■ Your goal ■
Print again only this span: the line with "were 1280x852 pixels.", the line with "the aisle', 'barrier')", and all lines between them, exactly as given.

■ Given entries ■
________

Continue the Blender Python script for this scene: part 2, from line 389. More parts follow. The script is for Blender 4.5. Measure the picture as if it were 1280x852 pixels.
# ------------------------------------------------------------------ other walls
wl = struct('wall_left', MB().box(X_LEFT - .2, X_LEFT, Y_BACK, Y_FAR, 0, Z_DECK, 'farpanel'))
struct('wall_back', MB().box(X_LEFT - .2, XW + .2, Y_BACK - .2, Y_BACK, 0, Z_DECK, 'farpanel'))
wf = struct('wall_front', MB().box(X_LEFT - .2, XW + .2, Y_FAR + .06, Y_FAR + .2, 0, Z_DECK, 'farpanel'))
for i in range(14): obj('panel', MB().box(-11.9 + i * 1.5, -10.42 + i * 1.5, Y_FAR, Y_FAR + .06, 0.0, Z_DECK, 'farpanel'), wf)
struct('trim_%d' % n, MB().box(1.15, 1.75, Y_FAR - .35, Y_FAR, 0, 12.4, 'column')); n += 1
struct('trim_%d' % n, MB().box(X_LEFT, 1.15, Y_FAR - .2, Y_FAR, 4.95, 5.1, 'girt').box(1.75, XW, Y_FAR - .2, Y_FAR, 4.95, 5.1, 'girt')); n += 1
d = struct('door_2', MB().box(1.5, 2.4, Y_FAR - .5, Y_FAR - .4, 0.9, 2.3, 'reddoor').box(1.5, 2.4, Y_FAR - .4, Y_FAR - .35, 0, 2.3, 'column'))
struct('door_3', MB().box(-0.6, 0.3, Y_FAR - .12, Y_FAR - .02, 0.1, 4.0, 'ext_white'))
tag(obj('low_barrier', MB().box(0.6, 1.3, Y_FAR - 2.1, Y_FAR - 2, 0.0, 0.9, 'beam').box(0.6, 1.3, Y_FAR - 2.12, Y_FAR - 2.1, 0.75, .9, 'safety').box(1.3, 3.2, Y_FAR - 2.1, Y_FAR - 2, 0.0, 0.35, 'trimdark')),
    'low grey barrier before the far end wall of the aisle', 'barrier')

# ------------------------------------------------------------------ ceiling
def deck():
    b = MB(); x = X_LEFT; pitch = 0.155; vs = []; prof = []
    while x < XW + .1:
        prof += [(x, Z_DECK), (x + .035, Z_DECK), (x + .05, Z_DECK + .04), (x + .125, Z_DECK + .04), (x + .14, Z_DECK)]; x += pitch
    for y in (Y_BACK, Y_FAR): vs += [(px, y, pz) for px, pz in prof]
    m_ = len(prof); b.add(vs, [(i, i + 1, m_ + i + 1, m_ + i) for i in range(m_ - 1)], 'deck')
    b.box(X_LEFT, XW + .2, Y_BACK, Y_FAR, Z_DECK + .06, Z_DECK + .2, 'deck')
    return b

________

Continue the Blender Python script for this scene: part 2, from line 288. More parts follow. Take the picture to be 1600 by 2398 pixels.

________

■ Exercise result ■
Continue the Blender Python script for this scene: part 2, from line 389. More parts follow. The script is for Blender 4.5. Measure the picture as if it were 1280x852 pixels.
# ------------------------------------------------------------------ other walls
wl = struct('wall_left', MB().box(X_LEFT - .2, X_LEFT, Y_BACK, Y_FAR, 0, Z_DECK, 'farpanel'))
struct('wall_back', MB().box(X_LEFT - .2, XW + .2, Y_BACK - .2, Y_BACK, 0, Z_DECK, 'farpanel'))
wf = struct('wall_front', MB().box(X_LEFT - .2, XW + .2, Y_FAR + .06, Y_FAR + .2, 0, Z_DECK, 'farpanel'))
for i in range(14): obj('panel', MB().box(-11.9 + i * 1.5, -10.42 + i * 1.5, Y_FAR, Y_FAR + .06, 0.0, Z_DECK, 'farpanel'), wf)
struct('trim_%d' % n, MB().box(1.15, 1.75, Y_FAR - .35, Y_FAR, 0, 12.4, 'column')); n += 1
struct('trim_%d' % n, MB().box(X_LEFT, 1.15, Y_FAR - .2, Y_FAR, 4.95, 5.1, 'girt').box(1.75, XW, Y_FAR - .2, Y_FAR, 4.95, 5.1, 'girt')); n += 1
d = struct('door_2', MB().box(1.5, 2.4, Y_FAR - .5, Y_FAR - .4, 0.9, 2.3, 'reddoor').box(1.5, 2.4, Y_FAR - .4, Y_FAR - .35, 0, 2.3, 'column'))
struct('door_3', MB().box(-0.6, 0.3, Y_FAR - .12, Y_FAR - .02, 0.1, 4.0, 'ext_white'))
tag(obj('low_barrier', MB().box(0.6, 1.3, Y_FAR - 2.1, Y_FAR - 2, 0.0, 0.9, 'beam').box(0.6, 1.3, Y_FAR - 2.12, Y_FAR - 2.1, 0.75, .9, 'safety').box(1.3, 3.2, Y_FAR - 2.1, Y_FAR - 2, 0.0, 0.35, 'trimdark')),
    'low grey barrier before the far end wall of the aisle', 'barrier')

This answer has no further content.